In an ideal world, there is a great deal of sense in dealing with farm policy separately from nutrition policy. It raises the possibility of broadening the debate. For example, farm policy, which involves environmental, insurance, and even banking issues, should probably be co-authored by legislators who handle such things. And it would follow that legislators with expertise in health should be involved in nutrition policy. Right now, it’s all handled by farm-state legislators who sit on the House and Senate Agriculture Committees. Breaking up the bill might change that legislative monopoly — a change that’s long been sought by farm-policy reformers.

But in case you didn’t notice, we don’t live in an ideal world. Given the current crop of legislators, breaking the bill up will likely be tantamount to killing both parts. For many conservatives in Congress, however, that aspect is more feature than bug. House Speaker John Boehner has nothing but disdain for the farm bill. He allowed Cantor to keep it from coming up for a vote before the 2012 election, and now he’s open to Cantor’s efforts to split the bill in two.

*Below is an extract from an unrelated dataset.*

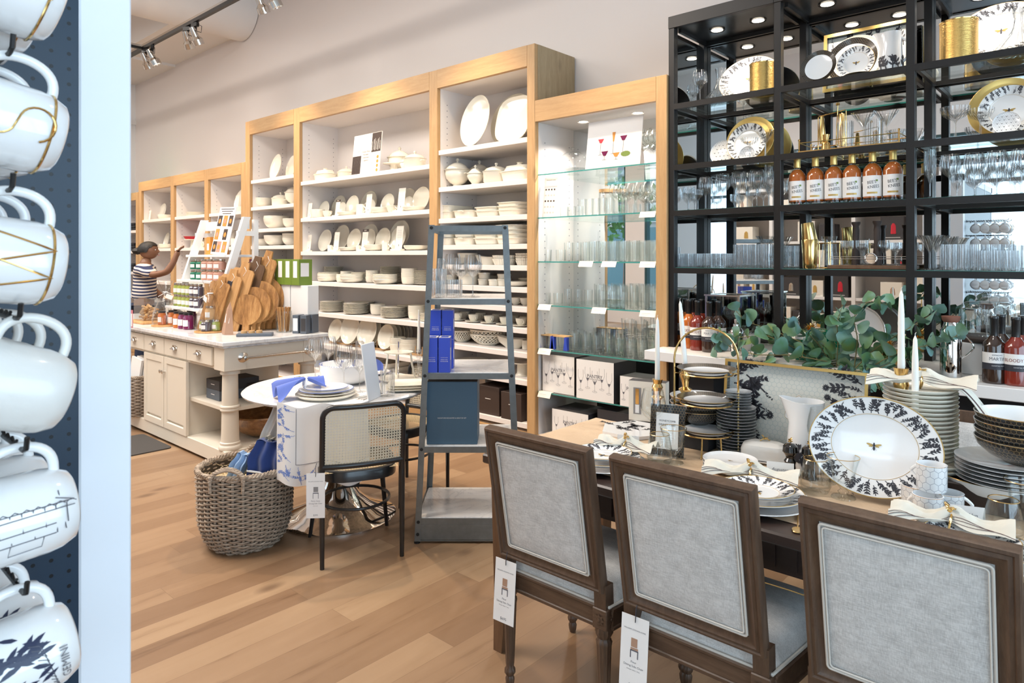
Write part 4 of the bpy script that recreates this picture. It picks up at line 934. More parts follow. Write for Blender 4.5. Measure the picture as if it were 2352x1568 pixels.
kind('covered_casserole', ('pot', L([(0, 0), (0.08, 0), (0.09, 0.005), (0.100, 0.02), (0.102, 0.085), (0.106, 0.09), (0.098, 0.091), (0.09, 0.02), (0, 0.015)]), cer), ('lid', L([(0.106, 0.091), (0.108, 0.096), (0.097, 0.10), (0.08, 0.118), (0.04, 0.134), (0, 0.138)]), cer), ('knob', L([(0.008, 0.136), (0.007, 0.145), (0.014, 0.154), (0.01, 0.163), (0, 0.166)], 16), cer, 1), ('ear_handle', ears(0.101, 0.07), cer), cat='casserole')
kind('footed_tureen', ('bowl_body', L([(0, 0), (0.070, 0), (0.072, 0.008), (0.045, 0.016), (0.04, 0.028), (0.07, 0.045), (0.105, 0.085), (0.115, 0.125), (0.112, 0.15), (0.12, 0.158), (0.108, 0.16), (0.1, 0.12), (0, 0.05)]), cer), ('lid', L([(0.122, 0.160), (0.124, 0.166), (0.11, 0.170), (0.085, 0.20), (0.045, 0.225), (0.02, 0.232), (0, 0.234)]), cer), ('knob', L([(0.010, 0.232), (0.009, 0.243), (0.017, 0.255), (0.012, 0.266), (0.005, 0.272), (0, 0.275)], 16), cer, 1), ('ear_handle', ears(0.113, 0.125), cer), cat='tureen')
kind('lidded_sugar_bowl', ('bowl_body', L([(0, 0), (0.035, 0), (0.036, 0.006), (0.026, 0.014), (0.045, 0.035), (0.058, 0.06), (0.056, 0.078), (0.052, 0.08), (0.05, 0.05), (0, 0.02)]), cer), ('lid', L([(0.060, 0.078), (0.061, 0.083), (0.05, 0.09), (0.025, 0.115), (0, 0.12)], 24), cer), ('knob', L([(0.006, 0.118), (0.005, 0.126), (0.011, 0.134), (0.004, 0.143), (0, 0.145)], 14), cer, 1), cat='sugar bowl')
b = MB(); b.lathe([(0, 0), (0.10, 0), (0.115, 0.055), (0.125, 0.06), (0.115, 0.062), (0.1, 0.02), (0, 0.012)], 40, sy=0.62, sup=5)
c = MB(); c.lathe([(0.124, 0.062), (0.124, 0.067), (0.10, 0.072), (0.085, 0.10), (0.03, 0.108), (0, 0.11)], 40, sy=0.62, sup=4)
kind('covered_butter_dish', ('dish_body', b, cer), ('lid', c, cer), ('knob', L([(0.02, 0.108), (0.016, 0.116), (0.022, 0.122), (0, 0.124)], 16), cer, 1), cat='covered dish')
def baker(w, d, h, hnd=True):
 b = MB(); b.lathe([(0, 0), (0.90, 0), (0.93, 0.004), (1.0, h), (1.05, h + 0.002), (1.05, h + 0.005), (0.97, h + 0.005), (0.90, 0.012), (0, 0.008)], 48, sx=w / 2, sy=d / 2, sup=7)
 hs = []
 for s in (-1, 1):
  q = MB(); q.tube([(s * w * 0.10, -d * 0.52 * 1, h - 0.004), (s * 0.0 + s * w * 0.10, -d * 0.5 - 0.02, h), (-s * w * 0.10, -d * 0.5 - 0.02, h), (-s * w * 0.10, -d * 0.52, h - 0.004)] if s < 0 else [(w * 0.1, d * 0.52, h), (w * 0.1, d * 0.5 + 0.02, h), (-w * 0.1, d * 0.5 + 0.02, h), (-w * 0.1, d * 0.52, h)], 0.006, 6); hs.append(q)
 return b, hs
b, hs = baker(0.26, 0.34, 0.062); kind('baking_dish', ('dish_body', b, cer), ('ear_handle', hs[0], cer), ('ear_handle', hs[1], cer), cat='baking dish')
b = MB(); b.lathe([(0, 0), (0.88, 0), (0.93, 0.005), (1.0, 0.042), (1.06, 0.045), (1.06, 0.05), (0.96, 0.05), (0.88, 0.012), (0, 0.01)], 48, sx=0.12, sy=0.16, sup=5); kind('rimmed_serving_dish', ('rimmed_serving_dish', b, cer), cat='serving dish')
b = L([(0, 0), (0.085, 0), (0.105, 0.05), (0.103, 0.052), (0.083, 0.01), (0, 0.008)], 96, flute=0.035, fn=28); kind('fluted_quiche_dish', ('fluted_quiche_dish', b, cer), cat='quiche dish')
b = MB(); vs = []
def boat(sc, z, lift): return [(sc * (0.085 * math.cos(a) + (0.045 if math.cos(a) < -0.6 else 0) * -1 * (abs(math.cos(a)) - 0.6) / 0.4), sc * 0.045 * math.sin(a), z + (lift * max(0, -math.cos(a)) ** 3)) for a in [2 * pi * i / 28 for i in range(28)]]
R_ = [boat(0.5, 0, 0), boat(0.52, 0.006, 0), boat(0.85, 0.03, 0.005), boat(1.0, 0.062, 0.018), boat(0.96, 0.062, 0.018), boat(0.8, 0.03, 0.004), boat(0.4, 0.012, 0)]
for r in R_: vs += r
b.add(vs, [(j * 28 + i, j * 28 + (i + 1) % 28, (j + 1) * 28 + (i + 1) % 28, (j + 1) * 28 + i) for j in range(6) for i in range(28)] + [tuple(range(28))[::-1], tuple(range(168, 196))])
kind('sauce_boat', ('boat_body', b, cer), ('handle', handle(0.080, 0.055, 0.06, 0.02, 0.04, 0.005), cer), cat='sauce boat')
def woven(r, h, sx=1.0, sy=1.0):
 b = MB(); N = 26
 for sg in (-1, 1):
  for i in range(N):
   a0 = 2 * pi * i / N; pts = []
   for j in range(8):
    t = j / 7; a = a0 + sg * t * 0.62; rr_ = r * (0.60 + 0.40 * math.sin(t * pi / 2) ** 0.9); pts.append((rr_ * math.cos(a) * sx, rr_ * math.sin(a) * sy, 0.016 + (h - 0.016) * t))
   b.tube(pts, 0.0042, 5, caps=False)
 for z, k in ((0.016, 0.60), (h, 1.0)): b.tube([(r * k * math.cos(2 * pi * i / 48) * sx, r * k * math.sin(2 * pi * i / 48) * sy, z) for i in range(48)], 0.006, 6, closed=True)
 b.lathe([(0, 0), (r * 0.5, 0), (r * 0.6, 0.016), (0, 0.018)], 40, sx=sx, sy=sy); return b
kind('porcelain_lattice_basket', ('porcelain_lattice_basket', woven(0.16, 0.085, 1.0, 0.72), cer), cat='porcelain basket')
kind('round_lattice_basket', ('round_lattice_basket', woven(0.10, 0.10), cer), cat='porcelain basket')
kind('cake_stand', ('stand_foot', L([(0, 0), (0.06, 0), (0.06, 0.008), (0.05, 0.02), (0.046, 0.10), (0.05, 0.112), (0, 0.112)]), cer), ('stand_plate', L([(0, 0.112), (0.13, 0.113), (0.14, 0.118), (0.14, 0.124), (0.13, 0.121), (0, 0.121)], 40), cer), cat='cake stand')
kind('milk_pitcher', ('pitcher_body', L([(0, 0), (0.04, 0), (0.052, 0.03), (0.05, 0.07), (0.036, 0.11), (0.042, 0.135), (0.040, 0.135), (0.034, 0.11), (0, 0.1)], 24), cer), ('handle', handle(0.038, 0.125, 0.05, 0.04, 0.032, 0.006), cer), cat='pitcher')
def card(w, h, tab=False, lines=6, ph=None):
 b = MB(); M = TR(0, 0, 0.012, rx=-0.12)
 b.box(-w / 2, -0.001, 0, w / 2, 0.001, h, 0, M)
 for i in range(lines):
  z = h * (0.80 - 0.08 * i); ww = w * (0.30 - 0.02 * (i % 3)); b.box(-ww, -0.0016, z, ww, -0.0011, z + h * 0.018, 1, M)
 b.box(-w * 0.04, -0.0016, h * 0.12, w * 0.04, -0.0011, h * 0.2, 2, M)
 if tab: b.box(-w * 0.52, -0.003, h * 0.97, w * 0.52, 0.002, h * 1.12, 3, M); b.text('NEW', h * 0.09, M @ TR(0, -0.0035, h * 1.045, rx=pi / 2), 0)
 b.cbox(-w * 0.75, -0.03, 0, w * 0.75, 0.012, 0.012, 0.002); return b
cm = ['paper_warm', 'print_pale', 'ink_grey', 'box_brown']
kind('sign_card', ('sign_card', card(0.075, 0.16), cm), cat='sign'); kind('sign_card_tab', ('sign_card', card(0.075, 0.15, True), cm), cat='sign')
b = MB(); b.lathe(plate_prof(0.125, 0.014, 0.15), 56, sup=5); kind('square_serving_plate', ('square_serving_plate', b, cer), cat='plate')
# glassware
def wineglass(H, rb, hb, rr_, rf, n=20, fn=0, fl=0.0, stem=0.0035, k=1.0):
 z0 = H - hb; o = [(0, 0), (rf, 0), (rf * 0.98, 0.002), (rf * 0.3, 0.006), (stem, 0.012), (stem, z0 - 0.012), (stem * 2.2, z0)]
 for t in (0.08, 0.2, 0.35, 0.5, 0.65, 0.8, 1.0):
  r = rb * math.sin(min(1, t / 0.45) * pi / 2) ** 0.75 if t < 0.45 else rb + (rr_ - rb) * ((t - 0.45) / 0.55) ** 1.5; o.append((r, z0 + hb * t))
 o += [(o[-1][0] - 0.0015, H)] + [(max(0.001, r - 0.002), z + 0.003) for r, z in o[-5:-1][::-1]] + [(0, z0 + 0.006)]
 b = MB(); b.lathe(o, n if not fn else fn * 3, flute=fl, fn=fn); return b
g, cr = 'glass', 'crystal'
kind('wine_glass', ('wine_glass', wineglass(0.22, 0.042, 0.11, 0.032, 0.038), g), cat='wine glass')
kind('red_wine_glass', ('red_wine_glass', wineglass(0.225, 0.052, 0.115, 0.038, 0.042), g), cat='wine glass')
kind('champagne_flute', ('champagne_flute', wineglass(0.23, 0.026, 0.15, 0.022, 0.034), g), cat='flute glass')
kind('fluted_wine_glass', ('bowl', wineglass(0.215, 0.048, 0.115, 0.038, 0.040, fn=20, fl=0.022), cr), cat='wine glass')
kind('fluted_white_wine_glass', ('bowl', wineglass(0.21, 0.038, 0.11, 0.032, 0.036, fn=18, fl=0.025), cr), cat='wine glass')
kind('fluted_champagne_glass', ('bowl', wineglass(0.235, 0.028, 0.15, 0.026, 0.034, fn=14, fl=0.03), cr), cat='flute glass')
kind('crystal_goblet', ('bowl', wineglass(0.185, 0.046, 0.09, 0.040, 0.040, fn=14, fl=0.035, stem=0.005), cr), cat='goblet')
kind('small_goblet', ('bowl', wineglass(0.14, 0.034, 0.065, 0.034, 0.034, fn=14, fl=0.03, stem=0.005), cr), cat='goblet')
kind('brandy_snifter', ('bowl', wineglass(0.15, 0.05, 0.09, 0.034, 0.034, fn=16, fl=0.02), cr), cat='snifter glass')
b = MB(); b.lathe([(0, 0), (0.04, 0), (0.038, 0.003), (0.006, 0.01), (0.005, 0.085), (0.058, 0.165), (0.056, 0.165), (0, 0.09)], 36, flute=0.02, fn=12); kind('martini_glass', ('martini_glass', b, cr), cat='martini glass')
b = MB(); b.lathe([(0, 0), (0.036, 0), (0.034, 0.003), (0.006, 0.01), (0.005, 0.07), (0.012, 0.08), (0.04, 0.095), (0.055, 0.12), (0.056, 0.135), (0.054, 0.135), (0.05, 0.115), (0, 0.085)], 36, flute=0.02, fn=12); kind('coupe_glass', ('coupe_glass', b, cr), cat='coupe glass')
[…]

It’s an idea that doesn’t sit well with anti-hunger advocates or the farm lobby, both of which would be left at the whim of Congress’s annual spending fights if a farm bill doesn’t pass. That’s why a group of 500 agriculture organizations — business and lobbying groups — wrote a letter to Boehner insisting that the farm bill be passed intact, i.e. with food stamps included. They understand that a path to passage probably only exists if the two parts are dealt with together.

Breaking the bill apart will put Congress in what Ferd Hoefner, policy director of the National Sustainable Agriculture Coalition, calls “uncharted waters” — although, given that the farm bill had never failed in the House before, I think it’s fair to say we’re already off the charts. Should the GOP try to break the bill in two, that’s more like falling off the edge of the world.

But brinksmanship is the only legislative game that the House GOP is willing to play, even if they have no idea how it’s going to turn out. And they don’t seem to really care, regardless of the consequences for farmers and the hungry or the rest of us.